Todas estas ideas, en su conjunto, las recojo con el objeto de recordar que una legalidad excesivamente costosa termina por ser desechada y menospreciada por la ciudadanía. Y el mayor costo es aquel de un bien o servicio que no logra conseguirse. En este caso, la administración de justicia y el funcionamiento de cualquier agencia gubernamental para un trámite esencial. Claro está que ello abre las puertas para fortalecer la llamada gobernanza privada y el poder que tienen los individuos y el sector privado para solventar sus problemas. Y si bien ello puede ser útil y viable en muchos de los casos, hay otros en los que lamentablemente no queda sino acudir al Estado para realizar un trámite. Ejemplos sencillos surgen a la vista: no puede un privado emitir un pasaporte, o procesar un divorcio. Mejor dicho, la ley se lo prohíbe porque el monopolio de esas tareas se lo atribuye el Estado para sí mismo.
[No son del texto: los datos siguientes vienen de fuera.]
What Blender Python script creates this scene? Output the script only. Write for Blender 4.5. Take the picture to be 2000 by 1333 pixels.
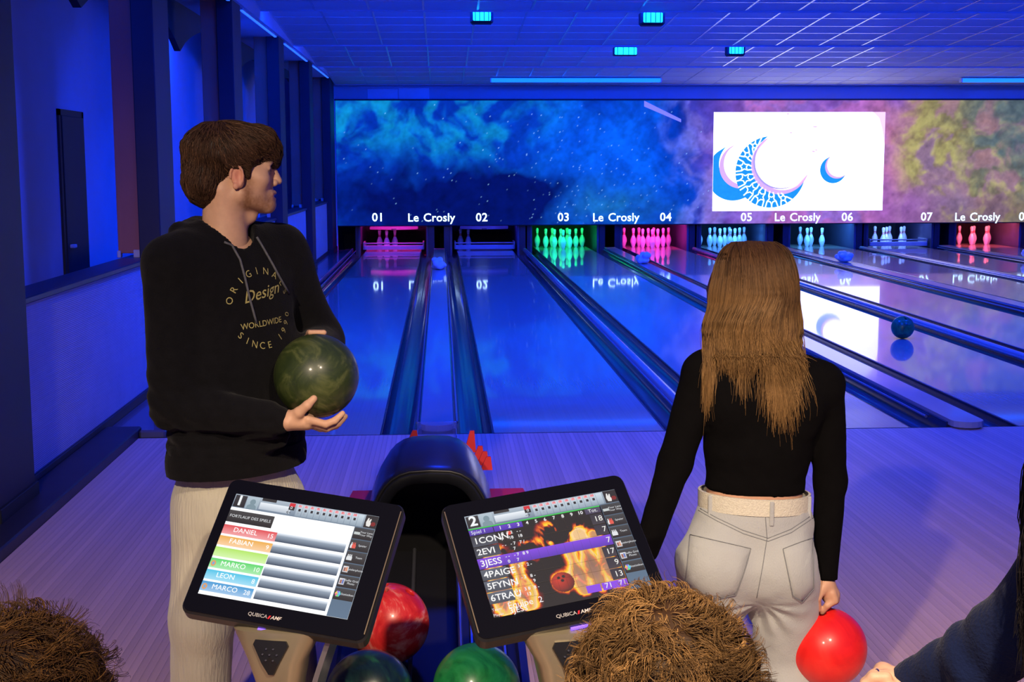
import bpy, math, random
import numpy as np
from mathutils import Vector, Matrix
from mathutils.bvhtree import BVHTree

for _o in list(bpy.data.objects):
    bpy.data.objects.remove(_o)
SC = bpy.context.scene
COL = SC.collection

# ------------------------------------------------------------------ camera
CAM_F, CAM_YAW, CAM_PITCH, CAM_ROLL, CAM_H = 2620.0, -0.0525, 0.1305, -0.0031, 1.6505
_cam = bpy.data.cameras.new('camera')
_cam.sensor_width = 36.0
_cam.lens = CAM_F / 2000.0 * 36.0
_cam.clip_end = 200
CAM = bpy.data.objects.new('camera', _cam)
COL.objects.link(CAM)
CAM_M = (Matrix.Rotation(CAM_YAW, 4, 'Z') @ Matrix.Rotation(math.pi / 2 - CAM_PITCH, 4, 'X')
         @ Matrix.Rotation(CAM_ROLL, 4, 'Z'))
CAM.matrix_world = Matrix.Translation((0, 0, CAM_H)) @ CAM_M
SC.camera = CAM


def at(x, y, Y):
    """world point that stands at distance Y down the hall, measured off the photograph"""
    d = CAM_M.to_3x3() @ Vector(((x - 1000) / CAM_F, -(y - 666.5) / CAM_F, -1))
    d = d * (Y / d.y)
    return Vector((d.x, d.y, d.z + CAM_H))


# ------------------------------------------------------------------ world, exposure
W = bpy.data.worlds.new('world')
SC.world = W
W.use_nodes = True
_bg = W.node_tree.nodes['Background']
_bg.inputs[0].default_value = (0.01, 0.04, 1.0, 1)
_bg.inputs[1].default_value = 0.25
SC.view_settings.view_transform = 'Standard'
SC.view_settings.look = 'None'
SC.view_settings.exposure = 0.0
SC.view_settings.gamma = 1.0
SC.view_settings.use_curve_mapping = False


def light(name, kind, loc, energy, color, size=0.3, size_y=None, aim=None, spot=None, blend=0.5, parent=None, spread=None):
    l = bpy.data.lights.new(name, kind)
    l.energy = energy
    l.color = color
    if kind == 'AREA':
        l.size = size
        if size_y:
            l.shape = 'RECTANGLE'
            l.size_y = size_y
        else:
            l.shape = 'DISK'
        if spread:
            l.spread = math.radians(spread)
    else:
        l.shadow_soft_size = size
    if kind == 'SPOT':
        l.spot_size = math.radians(spot)
        l.spot_blend = blend
    o = bpy.data.objects.new(name, l)
    COL.objects.link(o)
    o.location = loc
    if aim is not None:
        o.rotation_euler = (Vector(aim) - Vector(loc)).to_track_quat('-Z', 'Y').to_euler()
    if parent:
        o.parent = parent
        o.location = Vector(loc) - parent.location
    return o


BLUE = (0.001, 0.036, 1.0)
# warm lamps over the seating area, above and behind the camera
WARM = (1.0, 0.79, 0.56)
light('seating_lamp', 'SPOT', (0.75, 0.3, 3.1), 600, WARM, size=0.05, aim=(0.85, 3.1, 0.0), spot=62, blend=0.8)
light('seating_lamp', 'SPOT', (-1.1, -0.5, 3.1), 600, WARM, size=0.06, aim=(-0.7, 3.4, 0.7), spot=62, blend=0.6)
light('seating_lamp', 'SPOT', (0.3, 0.7, 3.1), 26, WARM, size=0.08, aim=(0.3, 1.8, 1.0), spot=80, blend=0.6)
# blue floodlights of the hall that hang above the head of the lanes, out of the frame
for _x in (-0.6, 2.6, 5.8, 9.0):
    light('hall_floodlight', 'AREA', (_x, 9.4, 3.25), 108, BLUE, size=0.4, aim=(_x, 10.6, 0), spread=140)
    light('hall_floodlight', 'AREA', (_x, 12.6, 3.25), 88, BLUE, size=0.4, aim=(_x, 13.6, 0), spread=140)
for _x in (0.2, 3.4):
    light('hall_floodlight', 'AREA', (_x, 6.6, 3.2), 48, BLUE, size=0.5, aim=(_x, 7.4, 0), spread=130)
light('hall_floodlight', 'AREA', (-2.85, 8.0, 3.0), 26, BLUE, size=0.4, aim=(-2.9, 11.0, 1.2))
light('hall_floodlight', 'AREA', (-2.85, 15.0, 3.0), 34, BLUE, size=0.4, aim=(-2.9, 18.0, 1.4))

# ------------------------------------------------------------------ materials
_M = {}


def mat(name, color=(0.5, 0.5, 0.5), rough=0.5, metal=0.0, spec=0.5, var=0.0, vscale=6.0, vstretch=(1, 1, 1),
        bump=0.0, bscale=60.0, bstretch=(1, 1, 1), emit=None, estr=0.0, coat=0.0, coat_rough=0.05, attr=None,
        emit_attr=False, sheen=0.0, sss=0.0, color2=None, alpha=None, trans=0.0, ior=1.45, rand=0.0):
    """node-based material: base colour broken up by noise, optional noise bump, optional colour attribute"""
    if name in _M:
        return _M[name]
    m = bpy.data.materials.new(name)
    m.use_nodes = True
    nt = m.node_tree
    b = nt.nodes['Principled BSDF']
    N, L = nt.nodes.new, nt.links.new
    b.inputs['Roughness'].default_value = rough
    b.inputs['Metallic'].default_value = metal
    b.inputs['Specular IOR Level'].default_value = spec
    b.inputs['IOR'].default_value = ior
    b.inputs['Coat Weight'].default_value = coat
    b.inputs['Coat Roughness'].default_value = coat_rough
    b.inputs['Sheen Weight'].default_value = sheen
    b.inputs['Transmission Weight'].default_value = trans
    if sss:
        b.inputs['Subsurface Weight'].default_value = sss
        b.inputs['Subsurface Radius'].default_value = (0.012, 0.005, 0.003)
    tc = N('ShaderNodeTexCoord')

    def noise(scale, stretch, detail=4.0):
        mp = N('ShaderNodeMapping')
        mp.inputs['Scale'].default_value = stretch
        L(tc.outputs['Object'], mp.inputs['Vector'])
        n = N('ShaderNodeTexNoise')
        n.inputs['Scale'].default_value = scale
        n.inputs['Detail'].default_value = detail
        L(mp.outputs['Vector'], n.inputs['Vector'])
        return n
    src = None
    if attr:
        a = N('ShaderNodeAttribute')
        a.attribute_name = attr
        src = a.outputs['Color']
    else:
        rgb = N('ShaderNodeRGB')
        rgb.outputs[0].default_value = (*color, 1)
        src = rgb.outputs[0]
    if color2 is not None or var:
        n = noise(vscale, vstretch)
        r = N('ShaderNodeMapRange')
        r.inputs['From Min'].default_value = 0.3
        r.inputs['From Max'].default_value = 0.7
        L(n.outputs['Fac'], r.inputs['Value'])
        mx = N('ShaderNodeMix')
        mx.data_type = 'RGBA'
        if color2 is not None:
            mx.inputs['B'].default_value = (*color2, 1)
        else:
            mx.blend_type = 'MULTIPLY'
            mx.inputs['B'].default_value = (1 - var, 1 - var, 1 - var, 1)
        L(r.outputs['Result'], mx.inputs['Factor'])
        L(src, mx.inputs['A'])
        src = mx.outputs['Result']
    if rand:
        oi = N('ShaderNodeObjectInfo')
        hs = N('ShaderNodeHueSaturation')
        mr = N('ShaderNodeMapRange')
        mr.inputs['To Min'].default_value = 1 - rand
        mr.inputs['To Max'].default_value = 1 + rand
        L(oi.outputs['Random'], mr.inputs['Value'])
        L(mr.outputs['Result'], hs.inputs['Value'])
        L(src, hs.inputs['Color'])
        src = hs.outputs['Color']
    L(src, b.inputs['Base Color'])
    if bump:
        n = noise(bscale, bstretch)
        bp = N('ShaderNodeBump')
        bp.inputs['Strength'].default_value = bump
        bp.inputs['Distance'].default_value = 0.01
        L(n.outputs['Fac'], bp.inputs['Height'])
        L(bp.outputs['Normal'], b.inputs['Normal'])
    if estr:
        b.inputs['Emission Strength'].default_value = estr
        if emit_attr:
            L(src, b.inputs['Emission Color'])
            b.inputs['Base Color'].default_value = (0.02, 0.02, 0.02, 1)
            for l in list(b.inputs['Base Color'].links):
                nt.links.remove(l)
        else:
            b.inputs['Emission Color'].default_value = (*(emit or color), 1)
    _M[name] = m
    return m


# ------------------------------------------------------------------ objects
def tag(o, label=None, cat=None, group=None, kind=None):
    if label:
        o['label'] = label
    if cat:
        o['category'] = cat
    if group:
        o['group'] = group
    if kind:
        o['kind'] = kind
    return o


def empty(name, loc, label=None, cat=None, group=None, kind=None):
    o = bpy.data.objects.new(name, None)
    o.empty_display_size = 0.1
    COL.objects.link(o)
    o.location = loc
    return tag(o, label, cat, group, kind)


def world_loc(p):
    v = Vector((0, 0, 0))
    while p:
        v = v + p.location
        p = p.parent
    return v


def mesh_obj(name, me, m, parent=None, loc=None):
    me.materials.clear()
    me.materials.append(m)
    o = bpy.data.objects.new(name, me)
    COL.objects.link(o)
    if parent:
        o.parent = parent
    if loc is not None:
        o.location = loc
    return o


def copy_tree(o, parent=None, loc=None):
    c = o.copy()
    COL.objects.link(c)
    if parent:
        c.parent = parent
    if loc is not None:
        c.location = loc
    for ch in list(o.children):
        copy_tree(ch, c)
    return c


def np_mesh(name, V, F, smooth=True, colors=None):
    """mesh from numpy arrays, F all-triangles or all-quads, or a list of faces"""
    me = bpy.data.meshes.new(name)
    V = np.asarray(V, dtype=np.float32)
    if isinstance(F, np.ndarray):
        k = F.shape[1]
        me.vertices.add(len(V))
        me.vertices.foreach_set('co', V.ravel())
        me.loops.add(F.size)
        me.loops.foreach_set('vertex_index', F.astype(np.int32).ravel())
        me.polygons.add(len(F))
        me.polygons.foreach_set('loop_start', np.arange(0, F.size, k, dtype=np.int32))
        me.update(calc_edges=True)
    else:
        me.from_pydata(V.tolist(), [], F)
        me.update()
    if smooth:
        me.polygons.foreach_set('use_smooth', np.ones(len(me.polygons), dtype=bool))
    if colors is not None:
        at_ = me.color_attributes.new('Col', 'FLOAT_COLOR', 'POINT')
        c = np.ones((len(V), 4), dtype=np.float32)
        c[:, :3] = colors
        at_.data.foreach_set('color', c.ravel())
    return me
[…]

En la medida que las circunstancias continúen en esta dirección, la ciudadanía venezolana tenderá cada vez más a una mayor informalización. Informalización que se traducirá en mayores uniones de hecho, mayor cantidad de gente indocumentada -o con documentación falsa y forjada-, comercios operando al margen de cualquier tipo de requerimiento normativo o fiscalidad, y llevándolo más allá, estableciendo la ley del más fuerte, en la cual no impera el Estado de Derecho sino la arbitrariedad y la violencia. Todo ello en un contexto de profunda pobreza y precariedad para la inmensa mayoría de la población venezolana. Urge de este modo concientizarnos de lo complejo que es este problema, el cual no solo se arregla con proclamas y denuncias, sino con una profunda revisión del papel del Estado en Venezuela.